A planned economy is a system in which the government manages the economy through regulation and ownership of businesses. Countries with planned economies today include Cuba, Libya, Saudi Arabia, Iran, North Korea and Burma (Planned economy, 2008).

Most countries today have mixed economies, that is, an economy that contains elements of capitalism and socialism. People are encouraged to pursue their entrepreneurial ambitions but the government retains some control on the economy through regulation.

The economy of the United States and that of many other counties is currently undergoing a severe correction. Share markets are declining and credit markets failing as investors lose confidence.
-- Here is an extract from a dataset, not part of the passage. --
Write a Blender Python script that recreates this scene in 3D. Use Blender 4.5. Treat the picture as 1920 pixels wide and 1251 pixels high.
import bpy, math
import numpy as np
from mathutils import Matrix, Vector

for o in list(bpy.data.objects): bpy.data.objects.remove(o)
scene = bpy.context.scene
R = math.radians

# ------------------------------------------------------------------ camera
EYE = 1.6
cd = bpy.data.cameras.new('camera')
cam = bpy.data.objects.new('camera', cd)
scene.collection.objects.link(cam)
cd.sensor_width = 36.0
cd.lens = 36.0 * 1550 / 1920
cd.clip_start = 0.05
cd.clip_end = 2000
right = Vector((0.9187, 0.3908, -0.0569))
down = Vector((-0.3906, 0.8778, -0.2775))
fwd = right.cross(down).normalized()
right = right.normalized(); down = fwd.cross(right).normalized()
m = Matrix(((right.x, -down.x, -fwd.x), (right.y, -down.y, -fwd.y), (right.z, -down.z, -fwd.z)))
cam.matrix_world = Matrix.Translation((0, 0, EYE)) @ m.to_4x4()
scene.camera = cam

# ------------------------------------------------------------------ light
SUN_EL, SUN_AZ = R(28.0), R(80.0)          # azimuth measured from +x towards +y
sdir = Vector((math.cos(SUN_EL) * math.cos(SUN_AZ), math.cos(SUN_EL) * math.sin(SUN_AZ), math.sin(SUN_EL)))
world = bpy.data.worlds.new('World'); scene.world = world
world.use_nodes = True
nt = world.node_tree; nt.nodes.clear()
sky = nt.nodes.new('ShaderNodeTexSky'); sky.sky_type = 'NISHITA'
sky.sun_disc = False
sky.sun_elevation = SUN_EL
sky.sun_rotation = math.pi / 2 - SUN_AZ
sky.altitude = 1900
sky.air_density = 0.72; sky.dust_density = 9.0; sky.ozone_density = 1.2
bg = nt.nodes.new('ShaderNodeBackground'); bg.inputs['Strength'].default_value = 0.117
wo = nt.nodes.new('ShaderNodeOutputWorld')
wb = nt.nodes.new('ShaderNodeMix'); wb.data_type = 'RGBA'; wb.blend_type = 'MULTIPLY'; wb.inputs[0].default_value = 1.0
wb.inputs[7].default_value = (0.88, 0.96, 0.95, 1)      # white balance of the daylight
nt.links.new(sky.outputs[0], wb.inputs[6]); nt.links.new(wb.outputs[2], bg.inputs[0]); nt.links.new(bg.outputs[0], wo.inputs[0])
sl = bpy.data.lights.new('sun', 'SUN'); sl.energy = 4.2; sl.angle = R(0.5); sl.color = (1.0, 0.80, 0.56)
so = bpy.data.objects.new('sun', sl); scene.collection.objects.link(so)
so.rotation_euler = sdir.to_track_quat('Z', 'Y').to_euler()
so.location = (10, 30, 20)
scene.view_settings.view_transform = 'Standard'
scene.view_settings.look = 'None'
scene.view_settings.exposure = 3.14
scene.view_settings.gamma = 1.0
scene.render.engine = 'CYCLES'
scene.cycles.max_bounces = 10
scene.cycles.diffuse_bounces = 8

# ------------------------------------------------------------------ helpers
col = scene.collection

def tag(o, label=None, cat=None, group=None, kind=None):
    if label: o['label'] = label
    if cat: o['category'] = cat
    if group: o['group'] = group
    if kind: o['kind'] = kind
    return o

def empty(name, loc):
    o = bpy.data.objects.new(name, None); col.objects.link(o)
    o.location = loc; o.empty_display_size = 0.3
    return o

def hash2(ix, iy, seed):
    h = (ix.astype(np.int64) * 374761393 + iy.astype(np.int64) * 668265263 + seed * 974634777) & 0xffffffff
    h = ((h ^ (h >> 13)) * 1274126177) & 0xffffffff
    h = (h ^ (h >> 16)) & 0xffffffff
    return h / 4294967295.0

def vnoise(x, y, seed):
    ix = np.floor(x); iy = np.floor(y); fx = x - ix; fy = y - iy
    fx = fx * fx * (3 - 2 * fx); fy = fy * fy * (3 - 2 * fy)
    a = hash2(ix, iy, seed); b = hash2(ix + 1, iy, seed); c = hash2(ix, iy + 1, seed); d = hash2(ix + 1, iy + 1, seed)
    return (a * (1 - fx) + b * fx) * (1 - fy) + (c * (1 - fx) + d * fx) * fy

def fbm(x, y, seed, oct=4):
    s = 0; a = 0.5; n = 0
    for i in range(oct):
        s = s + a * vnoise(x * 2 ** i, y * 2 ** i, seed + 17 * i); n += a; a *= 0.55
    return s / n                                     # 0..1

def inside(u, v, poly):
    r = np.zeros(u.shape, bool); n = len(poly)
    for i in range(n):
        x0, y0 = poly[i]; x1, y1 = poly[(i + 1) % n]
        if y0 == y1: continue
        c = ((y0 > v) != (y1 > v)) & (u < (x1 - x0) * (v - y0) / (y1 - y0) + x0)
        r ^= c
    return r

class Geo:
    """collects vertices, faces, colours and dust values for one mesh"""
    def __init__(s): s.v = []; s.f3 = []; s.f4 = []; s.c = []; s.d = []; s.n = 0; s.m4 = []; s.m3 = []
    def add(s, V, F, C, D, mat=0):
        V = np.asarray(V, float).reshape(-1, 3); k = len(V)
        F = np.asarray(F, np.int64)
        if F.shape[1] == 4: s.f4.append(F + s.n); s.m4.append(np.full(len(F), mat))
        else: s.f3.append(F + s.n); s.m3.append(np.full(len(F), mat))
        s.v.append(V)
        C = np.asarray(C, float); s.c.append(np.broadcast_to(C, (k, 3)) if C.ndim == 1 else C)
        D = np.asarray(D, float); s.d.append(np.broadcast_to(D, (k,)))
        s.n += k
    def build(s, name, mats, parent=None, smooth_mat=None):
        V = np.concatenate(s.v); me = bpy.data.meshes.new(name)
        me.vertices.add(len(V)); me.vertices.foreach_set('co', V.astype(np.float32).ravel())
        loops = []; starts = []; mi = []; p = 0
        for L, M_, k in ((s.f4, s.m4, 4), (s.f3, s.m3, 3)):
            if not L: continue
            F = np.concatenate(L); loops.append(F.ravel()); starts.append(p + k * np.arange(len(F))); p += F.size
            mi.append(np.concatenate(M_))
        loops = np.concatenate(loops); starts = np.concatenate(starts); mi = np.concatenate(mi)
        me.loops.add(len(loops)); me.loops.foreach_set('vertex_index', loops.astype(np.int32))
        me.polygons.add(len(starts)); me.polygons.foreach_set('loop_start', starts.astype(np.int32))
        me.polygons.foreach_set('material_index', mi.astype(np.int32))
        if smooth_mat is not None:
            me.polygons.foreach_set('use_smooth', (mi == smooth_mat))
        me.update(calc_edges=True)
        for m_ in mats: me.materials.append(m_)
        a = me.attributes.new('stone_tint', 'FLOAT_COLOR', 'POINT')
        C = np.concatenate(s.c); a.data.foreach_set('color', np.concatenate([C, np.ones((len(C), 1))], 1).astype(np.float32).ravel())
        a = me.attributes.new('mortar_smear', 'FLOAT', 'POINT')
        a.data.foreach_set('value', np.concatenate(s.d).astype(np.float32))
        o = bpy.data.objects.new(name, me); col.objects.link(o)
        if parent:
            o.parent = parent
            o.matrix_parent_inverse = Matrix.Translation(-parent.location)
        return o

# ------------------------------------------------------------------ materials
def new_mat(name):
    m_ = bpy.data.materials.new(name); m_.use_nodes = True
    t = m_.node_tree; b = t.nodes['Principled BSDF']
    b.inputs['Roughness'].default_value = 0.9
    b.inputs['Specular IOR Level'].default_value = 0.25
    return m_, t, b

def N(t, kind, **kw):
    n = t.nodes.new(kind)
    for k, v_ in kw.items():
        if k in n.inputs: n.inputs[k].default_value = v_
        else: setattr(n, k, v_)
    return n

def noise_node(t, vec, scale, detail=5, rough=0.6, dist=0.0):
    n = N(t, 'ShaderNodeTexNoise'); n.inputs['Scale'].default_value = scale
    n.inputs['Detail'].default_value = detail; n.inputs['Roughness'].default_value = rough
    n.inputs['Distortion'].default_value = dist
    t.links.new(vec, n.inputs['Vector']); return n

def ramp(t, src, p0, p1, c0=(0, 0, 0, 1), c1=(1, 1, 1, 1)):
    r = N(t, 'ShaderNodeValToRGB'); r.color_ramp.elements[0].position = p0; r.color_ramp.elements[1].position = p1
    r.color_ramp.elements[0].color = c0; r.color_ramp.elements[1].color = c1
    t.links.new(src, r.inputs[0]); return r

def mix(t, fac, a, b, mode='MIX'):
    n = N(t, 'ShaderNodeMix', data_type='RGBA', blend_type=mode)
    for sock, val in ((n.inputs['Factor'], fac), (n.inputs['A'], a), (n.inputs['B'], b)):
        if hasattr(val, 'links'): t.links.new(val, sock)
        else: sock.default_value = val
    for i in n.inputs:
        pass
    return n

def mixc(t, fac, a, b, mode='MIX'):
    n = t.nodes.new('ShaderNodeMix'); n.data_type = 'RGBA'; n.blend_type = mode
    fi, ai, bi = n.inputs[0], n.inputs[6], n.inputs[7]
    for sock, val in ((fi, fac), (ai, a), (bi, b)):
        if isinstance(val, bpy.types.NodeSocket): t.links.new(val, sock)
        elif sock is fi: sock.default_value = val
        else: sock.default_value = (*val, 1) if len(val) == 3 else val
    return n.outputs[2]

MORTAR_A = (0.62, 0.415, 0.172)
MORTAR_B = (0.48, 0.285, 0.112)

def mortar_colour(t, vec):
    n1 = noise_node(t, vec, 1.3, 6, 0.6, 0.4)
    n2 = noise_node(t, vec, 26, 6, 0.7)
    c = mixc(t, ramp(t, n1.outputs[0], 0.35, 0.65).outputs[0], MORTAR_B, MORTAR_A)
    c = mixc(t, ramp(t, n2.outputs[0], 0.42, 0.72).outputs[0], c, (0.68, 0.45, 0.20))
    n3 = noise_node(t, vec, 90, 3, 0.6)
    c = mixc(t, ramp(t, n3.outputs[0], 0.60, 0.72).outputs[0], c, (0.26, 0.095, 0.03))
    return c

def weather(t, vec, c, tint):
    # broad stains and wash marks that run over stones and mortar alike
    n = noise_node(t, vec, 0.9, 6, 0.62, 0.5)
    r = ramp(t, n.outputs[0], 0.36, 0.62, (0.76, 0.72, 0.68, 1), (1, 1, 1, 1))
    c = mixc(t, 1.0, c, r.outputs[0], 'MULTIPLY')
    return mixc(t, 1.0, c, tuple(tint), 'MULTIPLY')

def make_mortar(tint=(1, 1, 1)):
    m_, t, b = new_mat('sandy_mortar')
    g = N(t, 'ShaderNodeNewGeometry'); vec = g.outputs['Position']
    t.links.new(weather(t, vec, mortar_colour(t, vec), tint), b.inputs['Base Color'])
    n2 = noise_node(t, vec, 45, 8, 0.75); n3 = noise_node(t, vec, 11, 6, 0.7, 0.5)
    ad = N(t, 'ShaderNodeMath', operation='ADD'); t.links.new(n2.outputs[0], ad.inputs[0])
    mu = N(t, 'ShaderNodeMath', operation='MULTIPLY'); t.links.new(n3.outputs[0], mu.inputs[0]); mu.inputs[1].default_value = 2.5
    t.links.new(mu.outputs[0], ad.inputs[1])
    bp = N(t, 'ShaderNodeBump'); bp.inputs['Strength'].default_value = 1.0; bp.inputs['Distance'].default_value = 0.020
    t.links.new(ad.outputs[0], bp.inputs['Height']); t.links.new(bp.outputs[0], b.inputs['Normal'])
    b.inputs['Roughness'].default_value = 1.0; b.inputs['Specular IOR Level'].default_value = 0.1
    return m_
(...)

But the root of this problem is the US subprime mortgage crisis that was permitted to flourish with little oversight.

Lending institutions repackaged risky loans as Mortgages Backed Securities (MBS) and appended Credit Default Swaps (CDS) as a quasi-insurance policy (CBS News, 2008).

In a brief moment of clarify, Alan Greenspan admitted that the securitization of subprime loans was the cause of the financial problems that started in October of 2007.

Former Federal Reserve chairman Alan Greenspan defended the U.S. subprime mortgage market, arguing that the securitization of home loans for people with poor credit — not the loans themselves — were to blame for the current global credit crisis.
(MSNBC, 2007)

It may be difficult to assign exclusive fault for the current financial woes to the government. But is it the government’s responsibility to prevent financial crises or clean up the mess following one? It would seem that the former is more logical.

Perhaps it is time to re-invent capitalism (Baldwin, 2008). One solution would be for the US to consider a more left-wing approach to government, that is, to permit greater government influence in the economy to ensure that excesses in business are tempered.